Ali Al-Timimi is giving it all he’s got. But really, how can anyone in Guantanamo testify to what Mullah Omar didn’t say? From AP, with thanks to Twostellas:
Prosecutors allege that on Sept. 16, 2001 – just five days after the attacks on the World Trade Center and Pentagon – Al-Timimi exhorted his followers to heed a call from Taliban leader Mullah Mohammed Omar for Muslims around the world to come to Afghanistan and defend his regime against a looming U.S. invasion.
In response, four of his followers traveled to Pakistan to train with a militant group called Lashkar-e-Taiba, hoping to use the training as a springboard to joining the Taliban’s army.
None of the four ever actually joined the Taliban, and all have since been convicted and sentenced for their roles.
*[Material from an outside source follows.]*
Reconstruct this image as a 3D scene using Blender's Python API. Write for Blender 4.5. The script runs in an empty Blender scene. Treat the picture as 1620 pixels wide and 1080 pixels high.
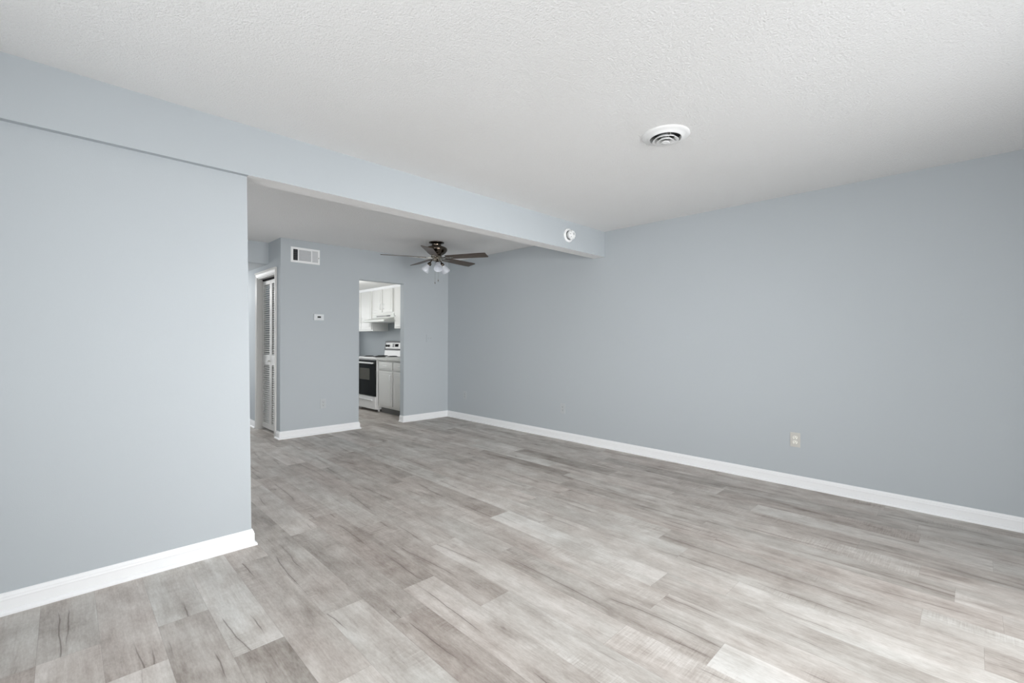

At a pretrial hearing Friday, Al-Timimi’s lawyers said they need access to detainees at Guantanamo to prove that Mullah Omar had never even asked for Muslims to come to the Taliban’s defense at that time.
In those early days after the attacks, the Taliban was still considering the United States’ demand that Osama bin Laden be turned over, according to news accounts at the time.
Al-Timimi’s lawyer, Edward MacMahon, said the Guantanamo detainees, including one who was the Taliban’s ambassador to Pakistan, can provide direct testimony that Mullah Omar had not issued such a call.
If Mullah Omar was not seeking soldiers, the government’s theory that Al-Timimi was urging followers to go to Afghanistan makes no sense, MacMahon said.
“These guys in Guantanamo are in a perfect position to know what was going on” in Afghanistan in September and October 2001, MacMahon said.
Guantanamo witnesses would also impeach the credibility of government witnesses who have struck plea bargains and claim that Al-Timimi relayed Mullah Omar’s plea for help at the Sept. 16, 2001 meeting.
“Mr. Al-Timimi will say he never said such a thing in his life,” MacMahon said.
Prosecutor Gordon Kromberg said the defense has no evidence at all that anybody in Guantanamo has anything relevant to say about Al-Timimi’s case. He said he and other prosecutors have been reviewing interview transcripts from the detainees and have found nothing relevant.
“He has to come up with some scintilla of evidence before he can go to Guantanamo to look for it,” Kromberg said.
Also, Kromberg said, it’s largely irrelevant whether Mullah Omar had issued a plea for assistance. The key issue is whether Al-Timimi incited his followers to defend the Taliban.
U.S. District Judge Leonie Brinkema did not immediately rule on the motion. She has wrestled with similar requests while presiding over the case against alleged Sept. 11 conspirator Zacarias Moussaoui; those issues have not been fully resolved. MacMahon is also one of Moussaoui’s court-appointed lawyers.
Also on Friday, Brinkema rejected a defense motion that she recuse herself from the case. Al-Timimi’s lawyers said she has a perceived bias because she convicted in a bench trial three of Al-Timimi’s co-conspirators, who were part of what prosecutors called a “Virginia jihad network” that used paintball games as training for holy war around the globe.